* Start Working data *

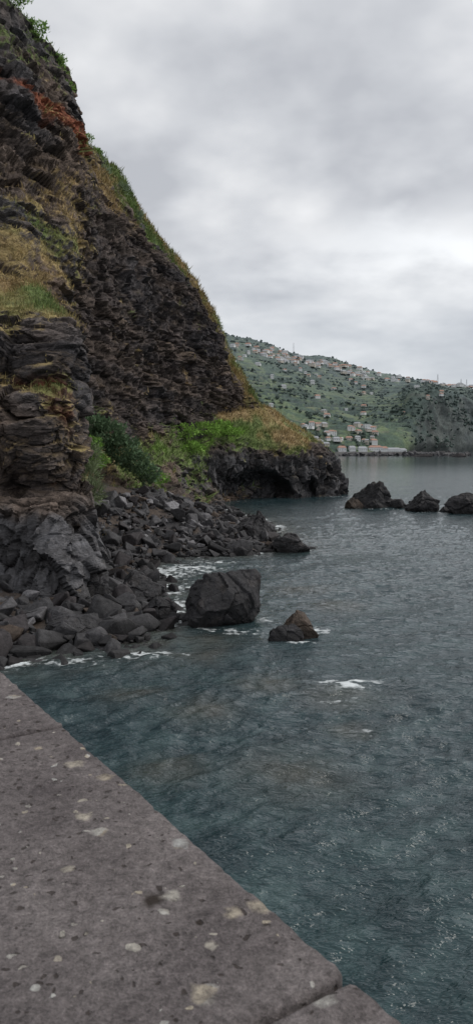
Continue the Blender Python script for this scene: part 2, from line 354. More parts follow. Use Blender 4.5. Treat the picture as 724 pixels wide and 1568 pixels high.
def big_rock(name,x,y,z,sc,seed,planes=14,rot=0,c0=GREY*.5,rough=.10,peak=0.):
    r=np.random.default_rng(seed); q=rockshape(I5,planes,r,rough,(1,1,1))
    a1,c1,v1=facet(q*1.3+seed,.9); a2,c2,v2=facet(q*4+seed,.9); q=q*(1+.13*a1+.035*a2-.03*np.exp(-c1*18)+.02*fbm(q*7,3))[:,None]
    q[:,2]+=peak*q[:,0]*np.maximum(q[:,2],0)*.5; q[:,:2]*=(1-.14*q[:,2:3])
    q=q*np.array(sc); ca,sa=math.cos(rot),math.sin(rot); q=q@np.array([[ca,sa,0],[-sa,ca,0],[0,0,1]])
    q=q+np.array([x,y,z]); n=fbm(q*1.5,4)
    col=c0[None,:]*(1+.6*n+.25*(v2-.5)+.3*(v1-.5))[:,None]; col=lerp(col,T(BROWN*.5,len(q)),ss(.15,.45,n+.05*(q[:,2]))*.2)
    col*=(.4+.6*ss(.1,.55,q[:,2]+.3*n))[:,None]
    return make_mesh(name,q,I5[1],np.clip(col,.004,1),False,[M_boulder])
BL=np.array([.030,.029,.031])
big_rock('large_boulder',-.35,29.8,.8,(1.45,1.35,1.5),33,14,.0,c0=BL,peak=.35)
big_rock('boulder',2.4,27.6,.3,(.6,.6,.62),8,12,c0=BROWN*.42)
big_rock('boulder',1.85,27.0,.1,(.55,.45,.45),9,12,c0=BL)
big_rock('boulder',3.7,51.2,.35,(1.3,1.,.75),12,12,c0=GREY*.5)
big_rock('boulder',1.6,57.,.8,(1.6,1.4,1.2),13,12,c0=GREY*.45)
big_rock('boulder',-4.6,33.8,.6,(1.0,1.,.9),14,12)
big_rock('boulder',-3.1,30.5,.35,(.8,.8,.6),15,12)
big_rock('boulder',-5.8,27.2,.35,(1.2,.7,.55),16,12,-.2)
big_rock('sea_stack',16.8,91.5,.4,(3.1,2.2,2.6),21,18,c0=BL,peak=-.2,rough=.25)
big_rock('sea_stack',14.2,90.5,.1,(1.3,1.2,1.1),22,14,c0=BROWN*.4)
big_rock('sea_stack',19.2,91.,.2,(1.4,1.2,1.1),23,14,c0=BL)
big_rock('sea_stack',21.6,86,.2,(2.3,1.6,1.8),24,18,c0=BL,rough=.25)
big_rock('sea_stack',24.2,85,0.,(1.6,1.2,.7),25,13,c0=BL)
big_rock('sea_stack',26.4,83.,.4,(2.6,1.8,2.1),26,18,c0=BL,rough=.25,peak=.2)

# ------------------------------------------------------------------ grass tufts
Vs=[];Fs=[];Cs=[];base=0
for (pv,g,nn,gc),cnt in zip(grass_src,(26000,9000,6000)):
    w=(g>.4)&(pv[:,1]<140)&(pv[:,2]>.8); idx=np.nonzero(w)[0]
    if len(idx)==0: continue
    idx=rng.choice(idx,min(cnt,len(idx)),replace=False)
    nb=4; n=len(idx)
    sc=np.clip(np.repeat(pv[idx,1],nb)/95,.3,1.0)[:,None]
    o=np.repeat(pv[idx],nb,0)+rng.normal(size=(n*nb,3))*.12; c=np.repeat(gc[idx],nb,0)*rng.uniform(.5,1.6,(n*nb,1))
    h=rng.uniform(.1,.42,(n*nb,1))*sc; dirn=rng.normal(size=(n*nb,3))*.55+np.array([0,0,.8])+np.repeat(nn[idx],nb,0)*.5
    side=rng.normal(size=(n*nb,3)); side[:,2]*=.2; side/=np.linalg.norm(side,axis=1)[:,None]
    a=o-side*.07*sc; b=o+side*.07*sc; t=o+dirn*h
    V=np.stack([a,b,t],1).reshape(-1,3); F=np.arange(n*nb*3).reshape(-1,3)+base
    Vs.append(V);Fs.append(F);Cs.append(np.repeat(c,3,0)); base+=len(V)
make_mesh('cliff_grass',np.concatenate(Vs),np.concatenate(Fs),np.clip(np.concatenate(Cs),0,.5),False,[M_leaf])

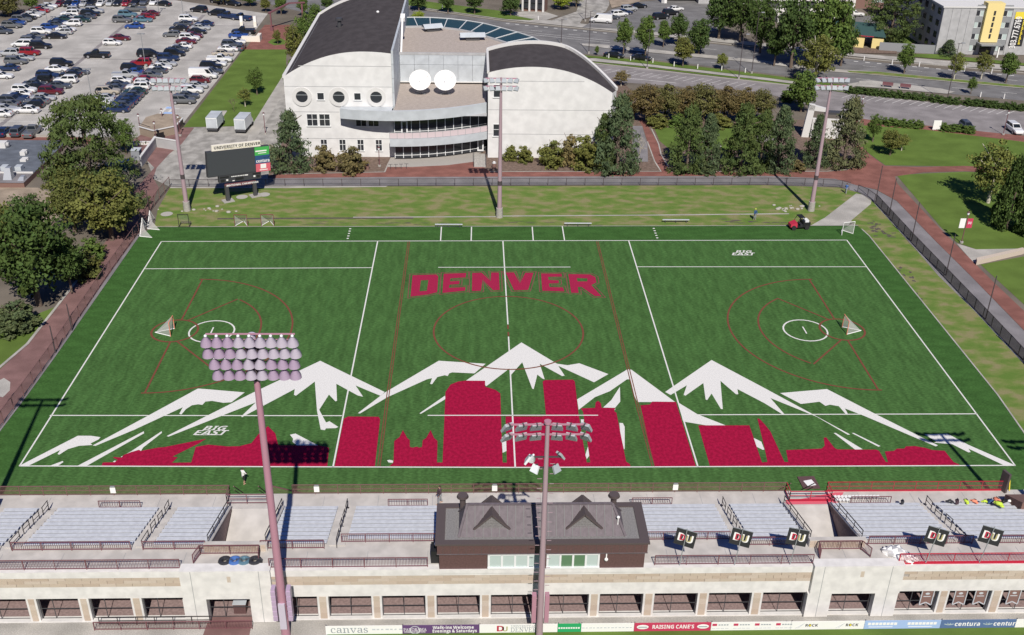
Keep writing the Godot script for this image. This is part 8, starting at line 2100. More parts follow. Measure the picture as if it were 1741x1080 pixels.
	o = thing("sandwich_board", "white sign board standing on the brick sidewalk by the hedges", "sign", Vector3(84.21, 0, Vector2(84.21, -79.38).y))
	part("board", MB.new().span(-0.75, 0.75, 0.1, 1.9, -0.06, 0.06), M.white_paint, o)
	part("foot", MB.new().span(-0.7, -0.6, 0, 0.1, -0.3, 0.3).span(0.6, 0.7, 0, 0.1, -0.3, 0.3), M.steel_grey, o)

func goal(label: String, p: Vector2, turn: float, w: float, h: float, dep: float, frame: Material, group: String, called := "lacrosse_goal") -> Node3D:
	var o := thing(called, label, "goal", Vector3(p.x, 0.02, p.y), turn, group)  # mouth towards +z
	var r := 0.05
	part("post", MB.new().tube(Vector3(-w / 2, 0, 0), Vector3(-w / 2, h, 0), r, r, 6), frame, o)
	part("post", MB.new().tube(Vector3(w / 2, 0, 0), Vector3(w / 2, h, 0), r, r, 6), frame, o)
	part("crossbar", MB.new().tube(Vector3(-w / 2, h, 0), Vector3(w / 2, h, 0), r, r, 6), frame, o)
	part("ground_bar", MB.new().tube(Vector3(-w / 2, r, 0), Vector3(0, r, -dep), r, r, 6).tube(Vector3(w / 2, r, 0), Vector3(0, r, -dep), r, r, 6), M.net_white, o)
	part("net", MB.new().tri(Vector3(-w / 2, 0, 0), Vector3(0, 0, -dep), Vector3(-w / 2, h, 0)).tri(Vector3(0, 0, -dep), Vector3(w / 2, 0, 0), Vector3(w / 2, h, 0)).tri(Vector3(-w / 2, h, 0), Vector3(0, 0, -dep), Vector3(w / 2, h, 0)), M.netting, o)
	return o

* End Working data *

§ **Written instruction**
Transcribe the material exactly, and leave out whatever pictures it holds.

§ **Finished answer**
Continue the Blender Python script for this scene: part 2, from line 354. More parts follow. Use Blender 4.5. Treat the picture as 724 pixels wide and 1568 pixels high.
def big_rock(name,x,y,z,sc,seed,planes=14,rot=0,c0=GREY*.5,rough=.10,peak=0.):
    r=np.random.default_rng(seed); q=rockshape(I5,planes,r,rough,(1,1,1))
    a1,c1,v1=facet(q*1.3+seed,.9); a2,c2,v2=facet(q*4+seed,.9); q=q*(1+.13*a1+.035*a2-.03*np.exp(-c1*18)+.02*fbm(q*7,3))[:,None]
    q[:,2]+=peak*q[:,0]*np.maximum(q[:,2],0)*.5; q[:,:2]*=(1-.14*q[:,2:3])
    q=q*np.array(sc); ca,sa=math.cos(rot),math.sin(rot); q=q@np.array([[ca,sa,0],[-sa,ca,0],[0,0,1]])
    q=q+np.array([x,y,z]); n=fbm(q*1.5,4)
    col=c0[None,:]*(1+.6*n+.25*(v2-.5)+.3*(v1-.5))[:,None]; col=lerp(col,T(BROWN*.5,len(q)),ss(.15,.45,n+.05*(q[:,2]))*.2)
    col*=(.4+.6*ss(.1,.55,q[:,2]+.3*n))[:,None]
    return make_mesh(name,q,I5[1],np.clip(col,.004,1),False,[M_boulder])
BL=np.array([.030,.029,.031])
big_rock('large_boulder',-.35,29.8,.8,(1.45,1.35,1.5),33,14,.0,c0=BL,peak=.35)
big_rock('boulder',2.4,27.6,.3,(.6,.6,.62),8,12,c0=BROWN*.42)
big_rock('boulder',1.85,27.0,.1,(.55,.45,.45),9,12,c0=BL)
big_rock('boulder',3.7,51.2,.35,(1.3,1.,.75),12,12,c0=GREY*.5)
big_rock('boulder',1.6,57.,.8,(1.6,1.4,1.2),13,12,c0=GREY*.45)
big_rock('boulder',-4.6,33.8,.6,(1.0,1.,.9),14,12)
big_rock('boulder',-3.1,30.5,.35,(.8,.8,.6),15,12)
big_rock('boulder',-5.8,27.2,.35,(1.2,.7,.55),16,12,-.2)
big_rock('sea_stack',16.8,91.5,.4,(3.1,2.2,2.6),21,18,c0=BL,peak=-.2,rough=.25)
big_rock('sea_stack',14.2,90.5,.1,(1.3,1.2,1.1),22,14,c0=BROWN*.4)
big_rock('sea_stack',19.2,91.,.2,(1.4,1.2,1.1),23,14,c0=BL)
big_rock('sea_stack',21.6,86,.2,(2.3,1.6,1.8),24,18,c0=BL,rough=.25)
big_rock('sea_stack',24.2,85,0.,(1.6,1.2,.7),25,13,c0=BL)
big_rock('sea_stack',26.4,83.,.4,(2.6,1.8,2.1),26,18,c0=BL,rough=.25,peak=.2)

# ------------------------------------------------------------------ grass tufts
Vs=[];Fs=[];Cs=[];base=0
for (pv,g,nn,gc),cnt in zip(grass_src,(26000,9000,6000)):
    w=(g>.4)&(pv[:,1]<140)&(pv[:,2]>.8); idx=np.nonzero(w)[0]
    if len(idx)==0: continue
    idx=rng.choice(idx,min(cnt,len(idx)),replace=False)
    nb=4; n=len(idx)
    sc=np.clip(np.repeat(pv[idx,1],nb)/95,.3,1.0)[:,None]
    o=np.repeat(pv[idx],nb,0)+rng.normal(size=(n*nb,3))*.12; c=np.repeat(gc[idx],nb,0)*rng.uniform(.5,1.6,(n*nb,1))
    h=rng.uniform(.1,.42,(n*nb,1))*sc; dirn=rng.normal(size=(n*nb,3))*.55+np.array([0,0,.8])+np.repeat(nn[idx],nb,0)*.5
    side=rng.normal(size=(n*nb,3)); side[:,2]*=.2; side/=np.linalg.norm(side,axis=1)[:,None]
    a=o-side*.07*sc; b=o+side*.07*sc; t=o+dirn*h
    V=np.stack([a,b,t],1).reshape(-1,3); F=np.arange(n*nb*3).reshape(-1,3)+base
    Vs.append(V);Fs.append(F);Cs.append(np.repeat(c,3,0)); base+=len(V)
make_mesh('cliff_grass',np.concatenate(Vs),np.concatenate(Fs),np.clip(np.concatenate(Cs),0,.5),False,[M_leaf])

Keep writing the Godot script for this image. This is part 8, starting at line 2100. More parts follow. Measure the picture as if it were 1741x1080 pixels.
	o = thing("sandwich_board", "white sign board standing on the brick sidewalk by the hedges", "sign", Vector3(84.21, 0, Vector2(84.21, -79.38).y))
	part("board", MB.new().span(-0.75, 0.75, 0.1, 1.9, -0.06, 0.06), M.white_paint, o)
	part("foot", MB.new().span(-0.7, -0.6, 0, 0.1, -0.3, 0.3).span(0.6, 0.7, 0, 0.1, -0.3, 0.3), M.steel_grey, o)

func goal(label: String, p: Vector2, turn: float, w: float, h: float, dep: float, frame: Material, group: String, called := "lacrosse_goal") -> Node3D:
	var o := thing(called, label, "goal", Vector3(p.x, 0.02, p.y), turn, group)  # mouth towards +z
	var r := 0.05
	part("post", MB.new().tube(Vector3(-w / 2, 0, 0), Vector3(-w / 2, h, 0), r, r, 6), frame, o)
	part("post", MB.new().tube(Vector3(w / 2, 0, 0), Vector3(w / 2, h, 0), r, r, 6), frame, o)
	part("crossbar", MB.new().tube(Vector3(-w / 2, h, 0), Vector3(w / 2, h, 0), r, r, 6), frame, o)
	part("ground_bar", MB.new().tube(Vector3(-w / 2, r, 0), Vector3(0, r, -dep), r, r, 6).tube(Vector3(w / 2, r, 0), Vector3(0, r, -dep), r, r, 6), M.net_white, o)
	part("net", MB.new().tri(Vector3(-w / 2, 0, 0), Vector3(0, 0, -dep), Vector3(-w / 2, h, 0)).tri(Vector3(0, 0, -dep), Vector3(w / 2, 0, 0), Vector3(w / 2, h, 0)).tri(Vector3(-w / 2, h, 0), Vector3(0, 0, -dep), Vector3(w / 2, h, 0)), M.netting, o)
	return o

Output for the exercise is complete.